A contingent workforce entails a pool of talent that a company temporarily brings on for a project. It includes contractors, freelancers, temp workers etc. Essentially, it’s your backup on demand when your in-house teams are not enough for the workload or work type. Many companies nowadays heavily utilize a combination of contingent and permanent staff for their operations. Here are five key advantages that investing in a contingent workforce brings to your business.
Short-term and long-term flexibility
Investing in a contingent workforce drastically improves your business flexibility. When you have additional workers readily available at any point, it becomes much easier to adapt to any market changes. Your contingent teams can expand or shrink according to your requirements, including mid-project. Unlike with a permanent workforce, there is no waste of resources during long idle periods. If a type of expertise is no longer required, simply end the contract and bring that talent back on when needed with no repercussions. One notable way of gaining maximum flexibility is hiring contingent workers for skill transfer. When a technological advancement or large social shift impacts your business, you can bring in talent that will help your permanent workers adapt. Examples include coaches to help you update policies and workplace culture, or device operators to make a technological transition in the office smoother. When their contracts expire, your in-house staff will have learned the necessary skills to maintain that flexibility going forward.
A more diverse perspective
Contingent employees are an excellent way to obtain a neutral and fresh point of view on a project, especially when facing bottlenecks. To begin with, these workers have no close tie to your company. This means that they won’t have the same inhibitions and biases that likely plague your in-house teams. Moreover, each contingent worker has their own expertise and skill set to bring to the table. Their specialized abilities can provide invaluable insight into related aspects of the project. Sometimes an issue hinges on some niche detail and it takes a niche perspective to correctly identify and troubleshoot it.
Better cost-effectiveness
Since contingent workers are usually hired short-term, they come at dramatically reduced expenses compared to onboarding additional full-time employees. You don’t have to bear the overhead costs. You likewise don’t have to provide them with benefits like paid time off, health insurance, various perks, etc. In addition, if your contingent workforce is remote across different countries, you can handle all payments at once via a global provider instead of navigating the hassle of local banks. Your best option is to utilize international payroll services for the purpose. Outsourcing contingent payrolls to a dedicated third party is safer and more efficient. Your workers get their payments accurately and reliably, and you have one less administrative worry on your daily schedule.

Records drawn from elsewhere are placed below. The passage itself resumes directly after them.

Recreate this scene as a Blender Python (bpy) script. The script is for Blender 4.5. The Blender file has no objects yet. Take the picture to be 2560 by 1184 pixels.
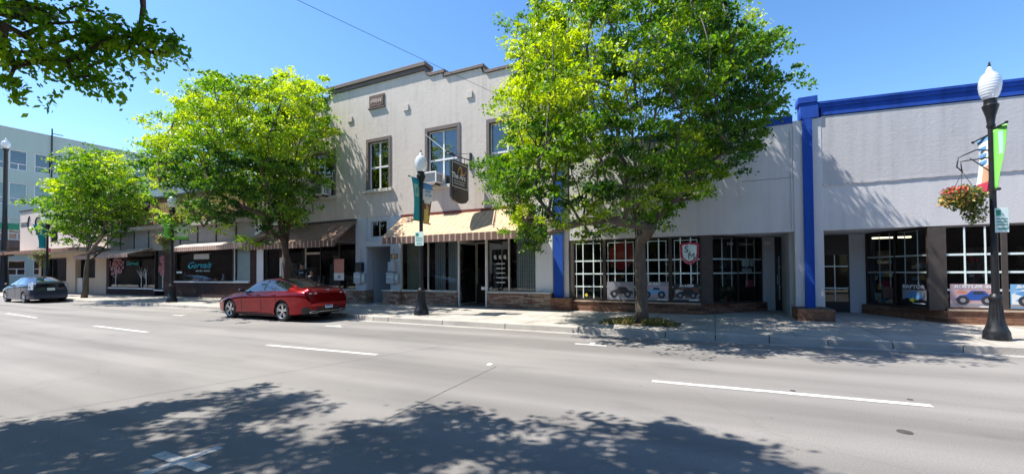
import bpy, bmesh, math, random
import numpy as np
from mathutils import Vector, Matrix
random.seed(7); RN = np.random.default_rng(11)
R = math.radians
scene = bpy.context.scene
# ------------------------------------------------------------------ camera
F, YAW, PITCH, ROLL, CY = 1049., R(25.72), R(1.05), R(-.39), 67.9
EYE = 1.5
cam_d = bpy.data.cameras.new('camera'); cam = bpy.data.objects.new('camera', cam_d)
scene.collection.objects.link(cam); scene.camera = cam
cam_d.sensor_width = 36; cam_d.lens = F / 2560 * 36; cam_d.shift_y = CY / 2560
cam_d.clip_start = .05; cam_d.clip_end = 2000
cam.location = (0, 0, EYE)
cam.rotation_mode = 'XYZ'
cam.matrix_world = Matrix.Translation((0, 0, EYE)) @ Matrix.Rotation(YAW, 4, 'Z') @ Matrix.Rotation(R(90) + PITCH, 4, 'X') @ Matrix.Rotation(ROLL, 4, 'Z')
# ------------------------------------------------------------------ light
SUN = Vector((2.5, 1, -4.4)).normalized()
el = math.asin(-SUN.z)
world = bpy.data.worlds.new("World"); scene.world = world; world.use_nodes = True
wn = world.node_tree.nodes; wl = world.node_tree.links
sky = wn.new('ShaderNodeTexSky'); sky.sky_type = 'NISHITA'; sky.sun_disc = False
sky.sun_elevation = el; sky.sun_rotation = math.atan2(-SUN.x, -SUN.y)
sky.air_density = 1.0; sky.dust_density = .3; sky.ozone_density = 3.0; sky.altitude = 100
wn['Background'].inputs[1].default_value = .11
hsv = wn.new('ShaderNodeHueSaturation'); hsv.inputs['Saturation'].default_value = 1.18; hsv.inputs['Value'].default_value = 1.0
wl.new(sky.outputs[0], hsv.inputs['Color']); wl.new(hsv.outputs[0], wn['Background'].inputs[0])
sun_d = bpy.data.lights.new('sun', 'SUN'); sun_d.energy = 4.4; sun_d.angle = R(.5); sun_d.color = (1, .95, .87)
sun = bpy.data.objects.new('sun', sun_d); scene.collection.objects.link(sun)
sun.rotation_euler = SUN.to_track_quat('-Z', 'Y').to_euler(); sun.location = (-20, -20, 30)
scene.view_settings.view_transform = 'Standard'; scene.view_settings.look = 'None'
scene.view_settings.exposure = 1.28; scene.view_settings.gamma = 1
scene.render.resolution_x = 1024; scene.render.resolution_y = 473

# ------------------------------------------------------------------ pixel -> point on the plane y=Y
def at(px, py, Y):
    u = (px - 1280) / F; v = -(py - 592 - CY) / F
    c, s = math.cos(ROLL), math.sin(ROLL); u, v = u*c - v*s, u*s + v*c
    c, s = math.cos(PITCH), math.sin(PITCH); y = c - v*s; z = s + v*c
    c, s = math.cos(YAW), math.sin(YAW); r = (u*c - y*s, u*s + y*c, z)
    t = Y / r[1]
    return r[0]*t, r[2]*t + EYE
YF = 13.6
def fx(px, py=620): return at(px, py, YF)[0]
def fz(px, py): return at(px, py, YF)[1]
def walk_z(y): return .14 + .018*(y - 10)

# ------------------------------------------------------------------ materials
def _n(nt, t, **k):
    n = nt.nodes.new(t)
    for a, b in k.items():
        if a == 'inp':
            for i, v in b.items(): n.inputs[i].default_value = v
        else: setattr(n, a, b)
    return n
def base(name):
    m = bpy.data.materials.new(name); m.use_nodes = True
    return m, m.node_tree, m.node_tree.nodes['Principled BSDF'], m.node_tree.links
def c4(c): return (c[0], c[1], c[2], 1)
def ramp(nt, src, stops):
    r = nt.nodes.new('ShaderNodeValToRGB'); e = r.color_ramp.elements
    while len(e) < len(stops): e.new(.5)
    for i, (p, c) in enumerate(stops): e[i].position = p; e[i].color = c4(c)
    nt.links.new(src, r.inputs[0]); return r.outputs[0]
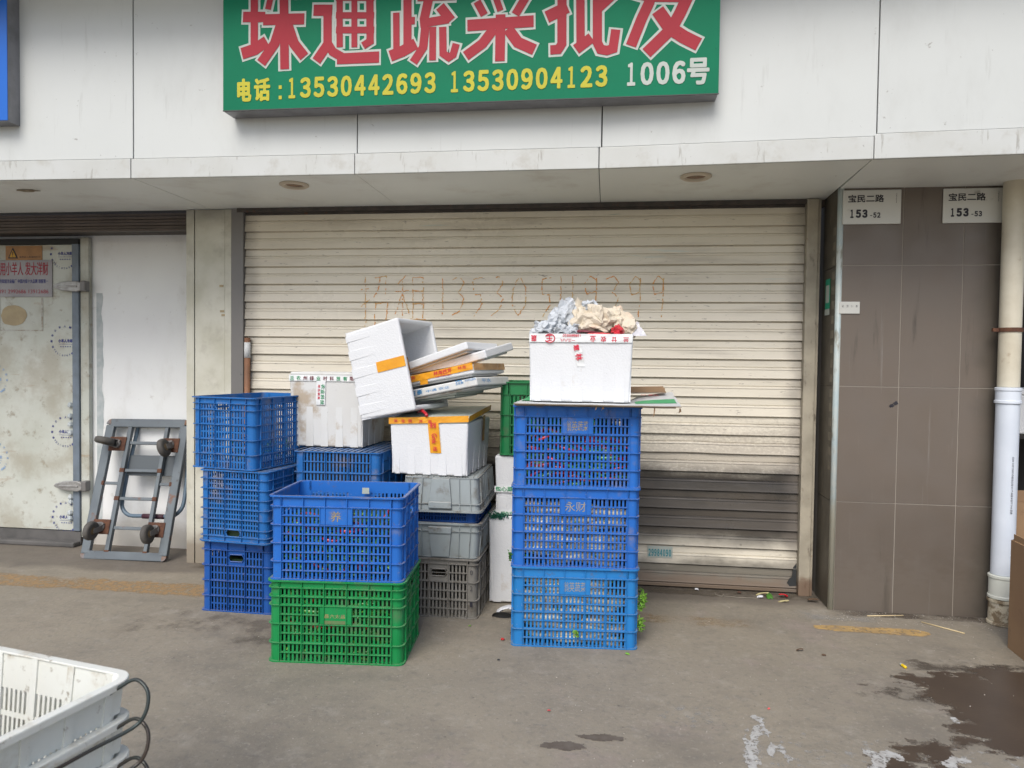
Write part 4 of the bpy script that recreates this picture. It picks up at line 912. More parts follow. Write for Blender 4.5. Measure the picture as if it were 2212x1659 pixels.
filler(cc, .33, M_shadegreen, label='added dark green fill shading the slots of the bottom far-left crate'); filler(cb, .30, M_shadegreen, label='added dark green fill shading the slots of the upside-down far-left crate'); filler(cd, .38, M_shadebrown, w=.42, d=.50, label='added dark fill shading the slots of the upside-down crate behind')  # invented contents, added so these slots read dark
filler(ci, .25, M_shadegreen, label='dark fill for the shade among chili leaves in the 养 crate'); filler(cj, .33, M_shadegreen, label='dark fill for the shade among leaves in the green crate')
scatter(c3, 135, [0, 1, 2, 3], .02, .27, 'chili', 'chilies in the top right crate', near=.9, nlabel=('red chili in slots of the top right crate', 'green chili in slots of the top right crate'))
for k in (0, 1, 2, 3): pass
def pepr_extra(host, n, kinds, zlo, zhi, grp, nlabel, **kw): scatter(host, n, kinds, zlo, zhi, '', grp, nlabel=nlabel, **kw)
pepr_extra(ci, 34, [0, 2, 2, 1], .05, .29, 'chilies in the crate marked 养', ('red chili inside the crate marked 养', 'green chili inside the crate marked 养'), near=.7)
pepr_extra(cj, 22, [0, 1, 3, 3], .03, .30, 'chilies in the green crate', ('red chili inside the front green crate', 'green chili inside the front green crate'), near=.9)
def root(L, r):
    b = MB(); b.tube([(L*(t-.5), .004*math.sin(5*t), .003*math.cos(4*t)) for t in [i/8 for i in range(9)]], r, 9, rf=lambda t: .72+.34*math.sin(math.pi*min(1, t*1.15))-.5*max(0, t-.85)/.15*.9)
    return b.build('white_root', M_root, smooth=True)
protos += [root(.24, .023), root(.18, .018)]
pepr_extra(c2, 84, [4, 5], .03, .29, 'roots in the middle right crate', ('muddy white root in the middle right crate',)*2, near=.92, orient=.25, cat='root vegetable')
pepr_extra(c1, 104, [4, 5], .03, .33, 'roots in the lowest right crate', ('muddy white root in the lowest right crate',)*2, near=.92, orient=.18, cat='root vegetable')
for p, n in zip(protos, 'rgrgww'): pass
def leaves(name, host, n, m, zlo, zhi, size, label, w=.61, d=.42, front=True, loc=None, spread=None):
    b = MB()
    for i in range(n):
        if spread: c = Vector((random.gauss(0, spread[0]), random.gauss(0, spread[1]), random.gauss(0, spread[2])))
        else: c = Vector((random.uniform(-w/2+.07, w/2-.07), (-d/2+random.uniform(.015, .028)) if front and random.random() < .75 else random.uniform(-d/2+.03, d/2-.03), random.uniform(zlo, zhi)))
        s = size*random.uniform(.5, 1.3); R = Euler((random.uniform(0, 6.3), random.uniform(0, 6.3), random.uniform(0, 6.3))).to_matrix()
        pts = [Vector((0, -s, 0)), Vector((s*.35, -s*.2, s*.12)), Vector((s*.25, s*.5, s*.15)), Vector((0, s, 0)), Vector((-s*.25, s*.5, s*.15)), Vector((-s*.35, -s*.2, s*.12)), Vector((0, 0, -.02*s))]
        pp = [c+R @ p for p in pts]
        if not spread:
            for p in pp: p.y = max(p.y, -d/2+.013); p.z = max(.014, p.z)
        b.add(pp, [(0, 1, 6), (1, 2, 6), (2, 3, 6), (3, 4, 6), (4, 5, 6), (5, 0, 6)])
    o = b.build(name, m); tag(o, label, 'leaves', kind='stuff')
    if host: o.location = host.location; o.rotation_euler = host.rotation_euler
    if loc: o.location = loc
    return o
leaves('chili_leaves', ci, 520, M_leaf, .02, .28, .018, 'green chili leaves packed in the blue crate marked 养')
leaves('chili_leaves', ci, 130, M_leafl, .03, .31, .017, 'lime young leaves poking through the crate marked 养')
leaves('chili_leaves', cj, 420, M_leaf, .02, .33, .018, 'green chili leaves packed in the green crate')
leaves('chili_leaves', cj, 34, M_leafl, .02, .30, .014, 'lime young leaves in the green crate')
leaves('chili_leaves', c2, 110, M_leaf, .04, .30, .016, 'green leaf scraps among the roots of the 永财 crate')
leaves('chili_leaves', c1, 90, M_leaf, .04, .33, .016, 'green leaf scraps among the roots of the lowest right crate')
leaves('vegetable_scraps', ca, 60, M_leaf, .02, .12, .02, 'green vegetable scraps lying in the askew top-left crate', w=.42, d=.40, front=False)
leaves('coriander_sprig', None, 120, M_leafl, 0, 0, .013, 'bright green curly sprig sticking out of the lowest right crate, upper', loc=(.185, 3.56, .205), spread=(.010, .02, .025))
leaves('coriander_sprig', None, 70, M_leafl, 0, 0, .012, 'bright green curly sprig sticking out of the lowest right crate, lower', loc=(.180, 3.54, .095), spread=(.009, .018, .018))
leaves('coriander_sprig', None, 26, M_leafl, 0, 0, .011, 'small green sprig poking from the front of the lowest right crate', loc=(-.125, 3.405, .075), spread=(.006, .003, .009))
leaves('coriander_sprig', None, 26, M_leaf, 0, 0, .011, 'small green sprig at the left side of the 永财 crate', loc=(-.452, 3.46, .42), spread=(.004, .01, .012))

# ------------------------------------------------------------------ foam boxes
def foam(label, w, d, h, m=None, t=.028, lid=False, name='foam_box', grooves=5, side='lower', flare=.012):
    m = m or M_foam; th = thing(name, label, 'foam box', group='white foam boxes')
    b = MB()
    O = [(w/2-flare, d/2-flare, 0), (w/2, d/2, h)]
    vs = []
    for (a, c_, z) in O: vs += [(-a, -c_, z), (a, -c_, z), (a, c_, z), (-a, c_, z)]
    a, c_ = w/2-t, d/2-t
    vs += [(-a, -c_, h), (a, -c_, h), (a, c_, h), (-a, c_, h)]
    a, c_ = w/2-t-flare, d/2-t-flare
    vs += [(-a, -c_, t), (a, -c_, t), (a, c_, t), (-a, c_, t)]
    fs = [(3, 2, 1, 0)]+[(i, (i+1) % 4, 4+(i+1) % 4, 4+i) for i in range(4)]+[(4+i, 4+(i+1) % 4, 8+(i+1) % 4, 8+i) for i in range(4)]+[(8+i, 8+(i+1) % 4, 12+(i+1) % 4, 12+i) for i in range(4)]+[(12, 13, 14, 15)]
    b.add(vs, fs); bo = b.build('box_body', m, th, bevel=.011, seg=3, smooth=False)
    # vertical stiffening pads on each side
    b = MB(); hh = h*.62
    for sgn in (-1, 1):
        for k in range(grooves):
            x0 = -w/2+w*(k+.12)/grooves; x1 = -w/2+w*(k+.62)/grooves
            if k == grooves-1: x1 = min(x1, w/2-.03)
            x0 = max(x0, -w/2+.03)
            y0 = sgn*(d/2-flare); y1 = sgn*(d/2-flare*(1-hh/h)); q = .0035*sgn
            b.add([(x0, y0-q, .004), (x1, y0-q, .004), (x1, y1-q*1.2, hh), (x0, y1-q*1.2, hh), (x0, y0+q, .002), (x1, y0+q, .002), (x1-.004, y1-q*.1, hh), (x0+.004, y1-q*.1, hh)], [(4, 5, 6, 7) if sgn < 0 else (7, 6, 5, 4), (0, 1, 5, 4), (1, 2, 6, 5), (3, 0, 4, 7)])
        for k in range(4):
            y0 = -d/2+d*(k+.15)/4; y1 = y0+d*.5/4; x0 = sgn*(w/2-flare); x1 = sgn*(w/2-flare*(1-hh/h)); q = .0035*sgn
            b.add([(x0-q, y0, .004), (x0-q, y1, .004), (x1-q*1.2, y1, hh), (x1-q*1.2, y0, hh), (x0+q, y0, .002), (x0+q, y1, .002), (x1-q*.1, y1-.004, hh), (x1-q*.1, y0+.004, hh)], [(4, 5, 6, 7), (0, 1, 5, 4), (1, 2, 6, 5), (3, 0, 4, 7)])
    b.build('side_ridges', m, th)
    if lid:
        b = MB(); b.box(-w/2-.002, w/2+.002, -d/2-.002, d/2+.002, h+.001, h+.034); b.build('box_lid', m, th, bevel=.009, seg=3)
    return th
def strip(th, m, pts, wdt, nrm=(0, -1, 0), name='tape', off=.002, wob=.0015, seg=10):
    """tape laid along pts (polyline) with a width vector; slightly wrinkled"""
    b = MB(); nrm = Vector(nrm); wv = Vector(wdt); P_ = [Vector(p) for p in pts]; rows = []
    for a, c in zip(P_, P_[1:]):
        for k in range(seg): rows.append(a.lerp(c, k/seg))
    rows.append(P_[-1])
    for i, p in enumerate(rows):
        for j in range(4):
            q = p+wv*(j/3)+nrm*(off+wob*(.5+noise.noise(p*40+Vector((j*.7, 0, 0)))))
            if i in (0, len(rows)-1): q += (rows[1]-rows[0]).normalized()*.005*noise.noise(Vector((j*2.3, i, 1)))
            b.v.append(tuple(q))
    for i in range(len(rows)-1):
        for j in range(3): b.f.append([i*4+j, i*4+j+1, i*4+j+5, i*4+j+4]); b.m.append(0)
    return b.build(name, m, th)
# on the far-left crate
f1 = foam('yellowed white foam box with green and red printed tape, left', .445, .40, .405, M_foamd, lid=False); f1.location = (-1.578, 4.13, .866); f1.rotation_euler = (0, 0, -.03)
B('box_lid', M_foamd, f1, (-.219, .221, -.196, .196, .407, .425), bevel=.006)
tp1 = strip(f1, M_tapec, [(-.222, -.202, .375), (.222, -.202, .375)], (0, 0, .034))
for k, (ch, mm) in enumerate([('兰', M_greenink), ('农', M_greenink), ('州', M_maroon), ('绿', M_maroon), ('业', M_greenink), ('村', M_maroon), ('科', M_maroon), ('技', M_greenink), ('有', M_greenink), ('限', M_maroon), ('公', M_maroon)]):
    text(ch, mm, tp1, (-.215+.04*k, -.2065, .379), AX, AZ, .024, .024, .02)
tp2 = strip(f1, M_tapec, [(-.055, -.2025, .375), (-.06, -.199, .24)], (.055, 0, 0))
for k, ch in enumerate('农业科技'): text(ch, M_greenink, tp2, (-.026-.002*k, -.2075+.001*k, .358-.030*k), (0, 0, -1), (1, 0, 0), .026, .022, .02)
for k, ch in enumerate('绿色蔬菜'): text(ch, M_redink, tp2, (-.045-.001*k, -.2075+.001*k, .355-.022*k), (0, 0, -1), (1, 0, 0), .018, .013, .02)
text('惠民特菜', M_navy, f1, (.218, .08, .30), (0, 0, -1), (0, -1, 0), .13, .02, .02)
# with the yellow tape, on the grey tub
f3 = foam('white foam box edged with yellow tape, resting on the upside-down grey tub', .435, .50, .285, M_foam, lid=False); f3.location = (-.918, 3.985, .755); f3.rotation_euler = (0, 0, -.07)
ld = B('box_lid', M_foamg, f3, (-.219, .219, -.252, .252, 0, .030), bevel=.007); ld.location = (0, 0, .292); ld.rotation_euler = (.075, -.03, 0)
tp3 = strip(f3, M_tapey, [(-.221, -.2535, .268), (.0, -.2545, .278), (.221, -.2545, .290)], (0, 0, .034))
strip(f3, M_tapey, [(.2195, -.25, .290), (.2205, .25, .325)], (0, 0, .030), nrm=(1, 0, 0))
for x, ch in ((-.19, '林'), (-.15, '海'), (-.11, '西'), (-.05, '芹'), (.0, '菜')): text(ch, M_redink, tp3, (x, -.2615, .278), AX, AZ, .020, .018, .01)
tp4 = strip(f3, M_tapey, [(-.005, -.2555, .300), (.010, -.245, .12)], (.060, 0, 0))
text('菜', M_redink, tp4, (.008, -.2625, .285), (0.02, 0, -1), (1, 0, .02), .034, .036, .01); text('Gmk', M_redink, tp4, (.020, -.2600, .225), (.02, 0, -1), (1, 0, .02), .055, .028, .02); text('维', M_redink, tp4, (.026, -.2560, .155), (.02, 0, -1), (1, 0, .02), .024, .024, .01)
strip(f3, M_tapeb, [(.222, .05, .305), (.217, .05, .16)], (0, .05, 0), nrm=(1, 0, 0))
b = MB(); b.tube([(-.075, -.20, .332), (-.04, -.23, .342), (-.01, -.26, .325), (-.005, -.268, .316)], .009, 8); b.build('red_scrap', M_redbag, f3, smooth=True)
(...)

Affordable access to niche expertise
As we already mentioned, contingent employees can often bring some niche skill sets to the projects you hire them for. This is an excellent resource for companies that often require specialists in different areas but not on a consistent basis. It holds especially true for enterprises whose work demands catering to different specializations from project to project. Since niche-specific skill sets are rare and more costly, it makes no economic sense to maintain an in-house workforce with expertise in many different areas on a permanent basis.
Easier project scaling
It tends to be much more efficient to onboard a new contingent worker as opposed to a new permanent employee. You don’t have to go through the application process, recruitment, screening, training, orientation, and all adjacent formalities. Simply search a relevant platform or contact a mediator service, select the necessary staff, negotiate their payment and responsibilities, and hire the appropriate contingent workforce for an immediate start. In the practical sense, this translates to flexible and smooth scaling of your company’s projects. You can increase or decrease the size of your contingent talent pool at any time. You can change its composition according to whatever skills and expertise the project requires. Since these workers are not your permanent employees, you can do all this without the slightest blow to the project quality.
In conclusion, investing in a contingent workforce is the optimal way for an international business to future-proof against the volatile global market. It is a cost-effective and flexible alternative to maintaining a traditional employee structure, especially if your teams are remote. It’s also financially more feasible and easier to manage. Use contingent talent to supplement anything from a task force at peak season to one-project niche expertise.